= To do =
Search the material below for the word "part". Copy every line that has it.

= Collected data =
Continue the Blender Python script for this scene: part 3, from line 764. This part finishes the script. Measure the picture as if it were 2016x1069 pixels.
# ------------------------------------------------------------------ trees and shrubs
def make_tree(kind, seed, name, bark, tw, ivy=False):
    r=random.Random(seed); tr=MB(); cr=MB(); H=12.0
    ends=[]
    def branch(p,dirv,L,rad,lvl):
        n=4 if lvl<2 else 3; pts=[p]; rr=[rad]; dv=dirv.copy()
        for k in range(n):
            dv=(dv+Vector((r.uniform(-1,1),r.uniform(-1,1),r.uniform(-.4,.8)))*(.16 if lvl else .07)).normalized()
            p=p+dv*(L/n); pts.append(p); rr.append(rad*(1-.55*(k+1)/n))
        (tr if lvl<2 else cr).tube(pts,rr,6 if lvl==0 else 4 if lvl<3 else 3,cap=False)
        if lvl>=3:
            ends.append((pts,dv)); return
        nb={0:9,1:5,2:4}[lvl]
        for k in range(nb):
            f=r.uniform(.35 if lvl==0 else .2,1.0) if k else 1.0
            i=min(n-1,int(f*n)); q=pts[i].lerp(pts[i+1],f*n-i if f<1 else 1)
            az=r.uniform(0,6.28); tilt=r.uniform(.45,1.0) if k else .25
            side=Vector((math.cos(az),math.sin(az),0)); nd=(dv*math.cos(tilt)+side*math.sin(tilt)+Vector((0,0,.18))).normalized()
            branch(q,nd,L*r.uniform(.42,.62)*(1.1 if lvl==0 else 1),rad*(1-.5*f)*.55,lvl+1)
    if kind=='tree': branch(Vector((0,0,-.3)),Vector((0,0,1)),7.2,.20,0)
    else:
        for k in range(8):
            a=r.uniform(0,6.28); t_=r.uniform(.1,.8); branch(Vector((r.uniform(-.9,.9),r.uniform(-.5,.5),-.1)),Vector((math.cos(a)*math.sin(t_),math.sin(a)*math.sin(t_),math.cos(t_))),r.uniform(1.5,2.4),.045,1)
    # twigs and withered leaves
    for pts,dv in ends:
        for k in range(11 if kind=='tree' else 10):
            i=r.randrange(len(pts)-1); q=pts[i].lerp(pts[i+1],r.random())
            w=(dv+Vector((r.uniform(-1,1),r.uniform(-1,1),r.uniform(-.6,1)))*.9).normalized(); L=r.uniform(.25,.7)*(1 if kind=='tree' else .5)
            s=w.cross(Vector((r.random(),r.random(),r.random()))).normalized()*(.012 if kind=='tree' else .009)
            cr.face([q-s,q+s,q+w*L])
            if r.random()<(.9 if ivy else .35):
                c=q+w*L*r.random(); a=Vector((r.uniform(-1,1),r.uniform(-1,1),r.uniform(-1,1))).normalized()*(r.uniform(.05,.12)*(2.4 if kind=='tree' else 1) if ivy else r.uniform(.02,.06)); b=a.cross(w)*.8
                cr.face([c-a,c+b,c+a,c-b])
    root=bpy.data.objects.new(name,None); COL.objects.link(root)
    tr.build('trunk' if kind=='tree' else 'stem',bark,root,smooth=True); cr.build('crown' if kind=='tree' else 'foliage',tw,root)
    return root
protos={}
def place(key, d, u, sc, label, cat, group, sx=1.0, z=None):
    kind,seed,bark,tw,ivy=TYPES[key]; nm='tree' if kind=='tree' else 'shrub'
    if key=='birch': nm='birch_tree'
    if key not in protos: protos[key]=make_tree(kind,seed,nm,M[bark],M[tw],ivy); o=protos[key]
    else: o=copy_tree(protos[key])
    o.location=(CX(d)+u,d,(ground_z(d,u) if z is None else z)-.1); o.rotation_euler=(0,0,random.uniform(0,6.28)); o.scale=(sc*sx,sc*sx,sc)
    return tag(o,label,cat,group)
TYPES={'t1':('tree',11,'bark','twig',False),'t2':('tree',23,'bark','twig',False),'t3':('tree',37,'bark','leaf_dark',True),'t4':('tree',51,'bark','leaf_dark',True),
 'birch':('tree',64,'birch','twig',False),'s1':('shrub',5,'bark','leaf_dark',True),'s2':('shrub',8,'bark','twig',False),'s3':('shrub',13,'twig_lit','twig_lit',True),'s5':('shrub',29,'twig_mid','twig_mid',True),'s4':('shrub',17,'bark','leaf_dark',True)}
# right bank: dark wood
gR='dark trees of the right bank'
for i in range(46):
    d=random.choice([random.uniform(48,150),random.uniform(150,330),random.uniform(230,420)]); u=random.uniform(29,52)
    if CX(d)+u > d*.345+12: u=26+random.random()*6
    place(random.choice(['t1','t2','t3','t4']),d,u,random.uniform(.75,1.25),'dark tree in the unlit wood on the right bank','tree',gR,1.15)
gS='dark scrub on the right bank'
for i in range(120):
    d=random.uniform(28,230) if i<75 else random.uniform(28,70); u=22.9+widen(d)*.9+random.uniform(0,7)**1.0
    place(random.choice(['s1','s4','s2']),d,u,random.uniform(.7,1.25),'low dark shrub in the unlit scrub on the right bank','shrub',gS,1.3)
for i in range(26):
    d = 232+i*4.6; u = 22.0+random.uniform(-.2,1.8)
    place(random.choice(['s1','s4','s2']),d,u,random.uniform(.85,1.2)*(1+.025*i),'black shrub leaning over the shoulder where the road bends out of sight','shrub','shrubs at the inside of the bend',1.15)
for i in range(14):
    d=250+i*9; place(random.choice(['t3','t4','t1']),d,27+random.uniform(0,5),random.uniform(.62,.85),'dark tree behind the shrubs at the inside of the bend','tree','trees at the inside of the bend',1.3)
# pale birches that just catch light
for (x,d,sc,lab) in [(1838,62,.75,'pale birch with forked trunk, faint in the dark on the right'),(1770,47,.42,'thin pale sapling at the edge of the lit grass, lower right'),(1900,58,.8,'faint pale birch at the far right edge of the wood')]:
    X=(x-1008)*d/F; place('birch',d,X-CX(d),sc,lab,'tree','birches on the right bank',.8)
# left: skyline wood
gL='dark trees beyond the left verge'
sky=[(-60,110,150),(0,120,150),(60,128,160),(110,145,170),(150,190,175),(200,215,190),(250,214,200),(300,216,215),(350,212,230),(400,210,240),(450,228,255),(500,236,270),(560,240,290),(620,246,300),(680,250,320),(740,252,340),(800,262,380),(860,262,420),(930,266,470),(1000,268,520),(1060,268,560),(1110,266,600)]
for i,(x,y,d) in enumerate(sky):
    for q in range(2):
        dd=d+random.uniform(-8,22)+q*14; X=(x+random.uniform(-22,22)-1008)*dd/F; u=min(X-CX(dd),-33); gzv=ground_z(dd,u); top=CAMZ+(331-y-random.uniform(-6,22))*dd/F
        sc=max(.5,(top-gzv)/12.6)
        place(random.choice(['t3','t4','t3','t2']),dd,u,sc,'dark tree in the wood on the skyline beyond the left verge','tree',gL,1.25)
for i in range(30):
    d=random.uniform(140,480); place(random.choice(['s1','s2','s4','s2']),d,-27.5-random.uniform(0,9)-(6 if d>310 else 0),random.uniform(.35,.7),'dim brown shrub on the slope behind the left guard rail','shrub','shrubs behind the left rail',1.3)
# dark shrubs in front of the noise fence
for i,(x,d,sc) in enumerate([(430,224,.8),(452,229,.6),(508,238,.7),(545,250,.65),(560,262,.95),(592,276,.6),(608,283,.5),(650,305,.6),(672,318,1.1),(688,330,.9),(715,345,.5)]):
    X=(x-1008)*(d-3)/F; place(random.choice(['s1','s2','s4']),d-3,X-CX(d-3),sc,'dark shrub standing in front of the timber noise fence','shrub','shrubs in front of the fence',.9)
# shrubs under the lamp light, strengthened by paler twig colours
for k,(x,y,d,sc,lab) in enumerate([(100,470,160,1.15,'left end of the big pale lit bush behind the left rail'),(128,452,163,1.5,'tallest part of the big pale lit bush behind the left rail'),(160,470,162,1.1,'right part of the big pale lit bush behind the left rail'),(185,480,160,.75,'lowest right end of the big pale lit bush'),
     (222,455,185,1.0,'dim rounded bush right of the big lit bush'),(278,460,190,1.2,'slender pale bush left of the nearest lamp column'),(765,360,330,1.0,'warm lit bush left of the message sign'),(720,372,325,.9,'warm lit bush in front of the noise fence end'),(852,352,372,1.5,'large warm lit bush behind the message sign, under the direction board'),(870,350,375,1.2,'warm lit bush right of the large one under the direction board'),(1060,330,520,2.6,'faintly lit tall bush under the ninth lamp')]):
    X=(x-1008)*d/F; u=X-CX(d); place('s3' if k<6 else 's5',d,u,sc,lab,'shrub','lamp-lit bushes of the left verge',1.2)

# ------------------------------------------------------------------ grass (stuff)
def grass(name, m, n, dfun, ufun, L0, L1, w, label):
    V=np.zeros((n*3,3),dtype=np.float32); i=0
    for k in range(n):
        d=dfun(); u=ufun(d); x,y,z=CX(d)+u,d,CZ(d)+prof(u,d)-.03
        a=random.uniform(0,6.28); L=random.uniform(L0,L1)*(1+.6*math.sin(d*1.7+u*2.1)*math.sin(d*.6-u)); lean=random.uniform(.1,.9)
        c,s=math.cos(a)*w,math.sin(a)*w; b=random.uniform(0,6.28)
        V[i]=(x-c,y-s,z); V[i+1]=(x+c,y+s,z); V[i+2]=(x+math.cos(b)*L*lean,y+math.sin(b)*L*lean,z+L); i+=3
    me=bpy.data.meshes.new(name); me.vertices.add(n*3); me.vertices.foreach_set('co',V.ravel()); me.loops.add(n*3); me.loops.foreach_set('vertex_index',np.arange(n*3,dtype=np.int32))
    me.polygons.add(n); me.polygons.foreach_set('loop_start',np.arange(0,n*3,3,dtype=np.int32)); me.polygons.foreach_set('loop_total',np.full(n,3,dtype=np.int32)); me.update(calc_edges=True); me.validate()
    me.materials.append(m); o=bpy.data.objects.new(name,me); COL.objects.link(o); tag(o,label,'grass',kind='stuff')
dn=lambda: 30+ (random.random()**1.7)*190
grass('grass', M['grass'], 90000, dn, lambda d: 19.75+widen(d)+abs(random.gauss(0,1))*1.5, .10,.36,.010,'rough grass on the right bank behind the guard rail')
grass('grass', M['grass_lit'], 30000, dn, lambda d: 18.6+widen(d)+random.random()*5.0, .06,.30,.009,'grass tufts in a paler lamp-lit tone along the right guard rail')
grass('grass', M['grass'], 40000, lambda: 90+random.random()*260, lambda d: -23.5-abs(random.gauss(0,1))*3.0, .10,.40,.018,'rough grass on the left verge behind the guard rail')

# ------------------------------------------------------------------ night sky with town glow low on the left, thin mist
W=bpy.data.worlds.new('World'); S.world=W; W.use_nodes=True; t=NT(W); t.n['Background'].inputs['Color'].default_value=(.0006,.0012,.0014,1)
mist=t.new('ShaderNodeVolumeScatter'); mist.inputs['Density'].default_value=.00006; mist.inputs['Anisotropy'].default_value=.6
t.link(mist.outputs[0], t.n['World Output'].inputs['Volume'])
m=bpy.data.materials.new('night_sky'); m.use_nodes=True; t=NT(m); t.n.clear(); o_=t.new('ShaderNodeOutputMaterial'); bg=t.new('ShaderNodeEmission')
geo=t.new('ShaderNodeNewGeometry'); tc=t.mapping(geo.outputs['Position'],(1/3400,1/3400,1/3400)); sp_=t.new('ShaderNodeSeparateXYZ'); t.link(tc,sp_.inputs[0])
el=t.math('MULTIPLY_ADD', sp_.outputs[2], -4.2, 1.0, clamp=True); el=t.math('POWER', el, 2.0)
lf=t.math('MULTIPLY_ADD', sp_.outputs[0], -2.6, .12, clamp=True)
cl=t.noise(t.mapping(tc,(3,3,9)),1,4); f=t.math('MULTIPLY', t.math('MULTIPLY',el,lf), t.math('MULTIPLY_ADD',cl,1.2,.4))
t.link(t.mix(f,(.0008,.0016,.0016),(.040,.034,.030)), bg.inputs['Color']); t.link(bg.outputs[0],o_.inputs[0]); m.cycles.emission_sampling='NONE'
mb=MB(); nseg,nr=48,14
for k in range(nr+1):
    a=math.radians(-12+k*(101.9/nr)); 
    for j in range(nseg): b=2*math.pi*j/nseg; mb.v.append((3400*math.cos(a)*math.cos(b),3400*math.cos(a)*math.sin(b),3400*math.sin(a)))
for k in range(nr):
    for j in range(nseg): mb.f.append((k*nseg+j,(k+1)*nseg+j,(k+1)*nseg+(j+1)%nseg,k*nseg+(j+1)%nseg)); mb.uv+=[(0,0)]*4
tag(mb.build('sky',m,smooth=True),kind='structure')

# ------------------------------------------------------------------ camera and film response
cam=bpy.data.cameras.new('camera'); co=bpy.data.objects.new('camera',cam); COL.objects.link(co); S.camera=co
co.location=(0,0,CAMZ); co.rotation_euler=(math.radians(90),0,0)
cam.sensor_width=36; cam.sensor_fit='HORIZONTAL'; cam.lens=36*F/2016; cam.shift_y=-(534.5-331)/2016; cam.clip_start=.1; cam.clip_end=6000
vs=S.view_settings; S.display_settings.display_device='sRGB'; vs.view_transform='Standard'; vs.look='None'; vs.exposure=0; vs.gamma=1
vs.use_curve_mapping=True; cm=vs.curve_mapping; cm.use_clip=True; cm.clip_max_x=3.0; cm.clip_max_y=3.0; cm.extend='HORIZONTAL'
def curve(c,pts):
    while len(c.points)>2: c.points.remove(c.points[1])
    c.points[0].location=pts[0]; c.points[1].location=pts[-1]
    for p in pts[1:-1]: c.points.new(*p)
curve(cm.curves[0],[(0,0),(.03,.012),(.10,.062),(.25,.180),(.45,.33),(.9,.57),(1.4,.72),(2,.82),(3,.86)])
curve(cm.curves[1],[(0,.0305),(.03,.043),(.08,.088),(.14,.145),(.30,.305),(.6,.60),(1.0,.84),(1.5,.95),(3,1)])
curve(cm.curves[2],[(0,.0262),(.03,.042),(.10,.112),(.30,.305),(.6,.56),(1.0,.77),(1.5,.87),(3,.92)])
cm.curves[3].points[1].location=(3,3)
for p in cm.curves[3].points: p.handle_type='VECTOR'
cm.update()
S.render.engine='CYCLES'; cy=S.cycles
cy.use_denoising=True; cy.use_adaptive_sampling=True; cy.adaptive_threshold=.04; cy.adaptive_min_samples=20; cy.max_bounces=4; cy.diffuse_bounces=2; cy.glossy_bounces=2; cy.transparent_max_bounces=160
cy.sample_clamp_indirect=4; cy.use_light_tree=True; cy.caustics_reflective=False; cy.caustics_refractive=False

= Task solution =
Continue the Blender Python script for this scene: part 3, from line 764. This part finishes the script. Measure the picture as if it were 2016x1069 pixels.
for k,(x,y,d,sc,lab) in enumerate([(100,470,160,1.15,'left end of the big pale lit bush behind the left rail'),(128,452,163,1.5,'tallest part of the big pale lit bush behind the left rail'),(160,470,162,1.1,'right part of the big pale lit bush behind the left rail'),(185,480,160,.75,'lowest right end of the big pale lit bush'),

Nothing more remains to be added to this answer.